A family thought they had found a dream property in North Beach, a rare single-family home with a roof deck and four spacious bedrooms. But somewhere in its last couple of renovations, a previous owner did something they shouldn't have.
It does indeed look like a beautiful, newly renovated home, tucked in the middle of a block of mostly apartments on Vallejo Street, just below Telegraph Hill. The listing photos, apparently from when it was last on the market in 2021, show an open floorplan on the top level, featuring a well appointed kitchen, and skylights bringing in light from the roof deck above.


Floating stairs separated by a wall of glass lead down to what appears to be a floor of just bedrooms, with a master suite featuring a steam shower. And a back patio is partially enclosed by walls of attractively weathering COR-TEN steel.
The listing says the building type is "multi-family," which would probably raise eyebrows, because the photos say otherwise. And as a realtor, Jennifer Rosdail, tells the Chronicle, the current owners took a "calculated risk" in purchasing the home, hoping that they would be able to navigate the bureaucracy necessary to get an illegal conversion legitimized.

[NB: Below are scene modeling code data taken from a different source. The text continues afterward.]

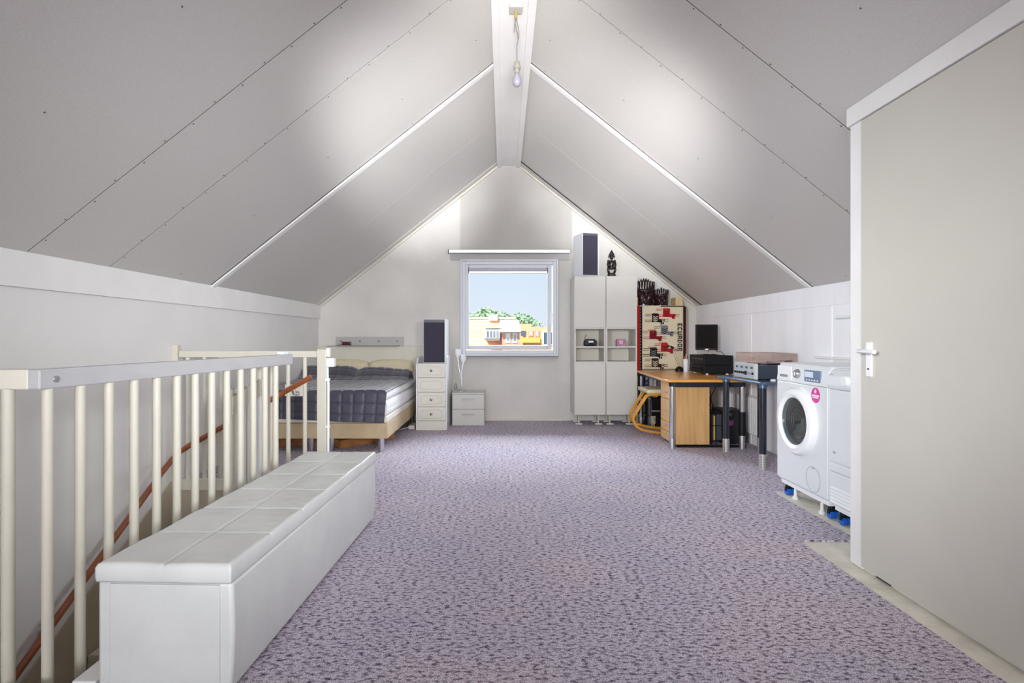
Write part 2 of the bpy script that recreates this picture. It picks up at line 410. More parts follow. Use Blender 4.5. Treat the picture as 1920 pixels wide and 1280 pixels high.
# window
wn = struct(MB().box(WX0, WX0+.02, 7.13, 7.3, WZ0, WZ1).box(WX1-.02, WX1, 7.13, 7.3, WZ0, WZ1)
            .box(WX0+.02, WX1-.02, 7.13, 7.3, WZ1-.02, WZ1).box(WX0+.02, WX1-.02, 7.13, 7.3, WZ0, WZ0+.03), 'window_1', M_winp, bevel=.002)
def ringbox(mb, x0, x1, z0, z1, w_, y0, y1, wb=None):
    wb = wb or w_
    mb.box(x0, x0+w_, y0, y1, z0, z1).box(x1-w_, x1, y0, y1, z0, z1).box(x0+w_, x1-w_, y0, y1, z1-w_, z1).box(x0+w_, x1-w_, y0, y1, z0, z0+wb)
    return mb
ringbox(MB(), -.541, .692, .879, 2.087, .045, 7.145, 7.24).build('window_frame', M_winp, wn, bevel=.006)
ringbox(MB(), -.505, .625, .935, 2.045, .052, 7.16, 7.22).build('sash', M_winp, wn, bevel=.008)
MB().box(-.46, .58, 7.188, 7.194, .98, 2.0).build('pane', G_pane, wn)
MB().box(-.57, .715, 7.10, 7.2, .838, .850).build('window_sill', mat('sill_grey', '7a7a82', .5), wn)
hd = MB().cyl((.632, 7.150, 1.40), .013, .012, 'y', 16).box(.623, .641, 7.138, 7.150, 1.285, 1.41)
hd.build('window_handle', M_plast, wn, bevel=.003)
bl = thing('roller_blind', 'rolled up grey blind at the top of the window pane', 'blind', (.06, 7.15, 1.96))
MB((.06, 7.15, 1.96)).cyl((-.45, 7.155, 1.975), .018, 1.02, 'x', 16).build('blind_roll', mat('blind_grey', 'b9b9c2', .7, bump=.3, bscale=80), bl, smooth=True)
MB((.06, 7.15, 1.96)).box(-.452, .572, 7.14, 7.165, 1.925, 1.953).build('bottom_bar', M_alu, bl, bevel=.003)
for x in (-.456, .57): MB((.06, 7.15, 1.96)).box(x, x+.006, 7.135, 7.17, 1.93, 1.998).build('bracket', M_black, bl)
ct = thing('curtain_rail', 'grey aluminium curtain rail above the window', 'curtain rail', (.07, 7.17, 2.18))
MB((.07, 7.17, 2.18)).box(-.70, .86, 7.175, YF, 2.107, 2.20).build('mounting_board', mat('grey_board', 'b5b3b2', .7), ct, bevel=.002)
MB((.07, 7.17, 2.18)).box(-.715, .866, 7.12, 7.176, 2.19, 2.235).build('track', M_alu, ct, bevel=.004)
MB((.07, 7.17, 2.18)).box(-.722, -.715, 7.118, 7.178, 2.188, 2.237).build('end_cap', M_black, ct)

# bare bulb
bx, by = .085, 3.73
bu = thing('pendant_bulb', 'bare white bulb hanging on a twisted wire from the ridge', 'ceiling lamp', (bx, by, 3.345))
MB((bx, by, 3.345)).box(bx-.045, bx+.045, by-.045, by+.045, 3.31, 3.345).build('junction_box', mat('box_plastic', 'b5b2ad', .5), bu, bevel=.006)
MB((bx, by, 3.345)).cyl((bx, by, 3.255), .009, .05, seg=10).build('terminal', mat('brass', 'b5a050', .4, metal=.6), bu)
MB((bx, by, 3.345)).tube([(bx, by, 3.26), (bx-.006, by, 3.22), (bx+.012, by, 3.15), (bx+.014, by, 3.10), (bx+.007, by, 3.08), (bx+.007, by, 2.96)], .0028, 6).tube(
    [(bx-.002, by, 3.26), (bx-.010, by, 3.2), (bx-.012, by, 3.16)], .0022, 6).tube([(bx+.002, by, 3.26), (bx+.02, by, 3.17), (bx+.02, by, 3.13), (bx+.010, by, 3.09)], .0022, 6).build('wire', mat('wire_grey', '6a655c', .6), bu)
MB((bx, by, 3.345)).lathe([(.008, .065), (.017, .055), (.02, .03), (.024, .028), (.024, .008), (.017, .006), (.016, -.02)], (bx+.007, by, 2.905), seg=16).build('socket', mat('socket_grey', '8d8a82', .5), bu, smooth=True)
MB((bx, by, 3.345)).lathe([(.012, 0), (.014, -.012), (.026, -.035), (.031, -.055), (.028, -.075), (.016, -.09), (0, -.094)], (bx+.007, by, 2.886), seg=20).build('bulb', mat('opal_bulb', '8d8b96', .4), bu, smooth=True)

# ------------------------------------------------------------------ balustrades and stair
def baluster(mb, x, y, z0, z1, w_=.034):
    return mb.box(x-w_/2, x+w_/2, y-w_/2, y+w_/2, z0, z1)
nb = thing('stair_balustrade', 'long cream spindle balustrade running beside the white leather bench', 'balustrade', (-1.40, 2.6, 0))
O = (-1.40, 2.6, 0)
p0, p1 = Vector((-1.477, 1.742, 0)), Vector((-1.337, 3.40, 0))
dv = (p1-p0)/(p1-p0).length; nn = Vector((-dv.y, dv.x, 0))
def along(t, s_=0): q = p0+dv*t+nn*s_; return q
ang = math.atan2(-dv.x, dv.y)
L_ = (p1-p0).length
mt = Matrix.Translation(p0) @ Matrix.Rotation(ang, 4, 'Z')
MB(O).box(-.022, .022, -.02, L_+.02, .918, .982, mtx=mt).build('handrail', M_raillight, nb, bevel=.005)
MB(O).lathe([(.012, 0), (.011, .006), (.004, .009)], (0, 0, 0), 'x', 14, mtx=Matrix.Translation(p0+Vector((.024, .035, .948)))).build('bolt', M_alu, nb, smooth=True)
MB(O).box(-.02, .02, L_-.10, L_-.04, .982, 1.0, mtx=mt).build('rail_cap', M_plast, nb, bevel=.004)
ys = [.030+.1232*k for k in range(13)]
for t in ys:
    if t < L_-.05:
        q = along(t); MB(O).cyl((q.x, q.y, -.2), .0165, 1.12, seg=14).build('baluster', M_rail, nb, smooth=True)
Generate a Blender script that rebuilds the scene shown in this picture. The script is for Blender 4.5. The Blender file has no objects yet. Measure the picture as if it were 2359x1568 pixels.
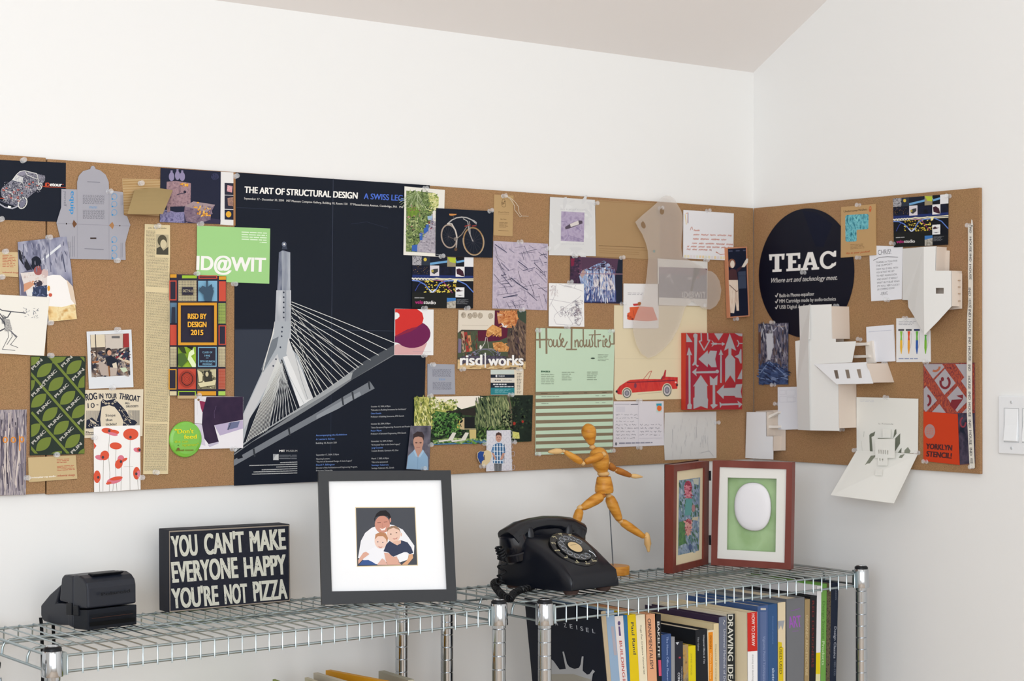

Those owners, Katelin Holloway and Ben Ramirez, have now lived in the home at 524-526 Vallejo Street for almost five years, and the bureaucracy has proven daunting. Their case landed before the Planning Commission last year, as the Chronicle reports, which deadlocked 3-3 on whether to approve the couple's plan to add back a studio unit on the ground floor — adding back another kitchen. And now their appeal will soon go before the Board of Supervisors — hence the press attention they clearly wanted in speaking to the Chronicle.
For tenants' advocates, it's a matter of principle that simply because the couple paid $4.75 million and they weren't responsible for making the unpermitted alterations, they shouldn't get a free pass. And the supervisors may abide by that principle and say that the couple will have to build back three more kitchens and re-subdivide their home so that it matches what is on city plans.
Three tenants were reportedly bought out before one of the previous renovations, and the story seems a bit unclear as to when the single-family conversion occurred, and who was responsible. But building inspectors say they believe they have identified six other buildings associated with a previous owner or owners where similar unpermitted unit mergers may have occurred.
Getting unit mergers approved, as the Chronicle notes, is typically an uphill battle with the city, because the loss of housing units is frowned upon.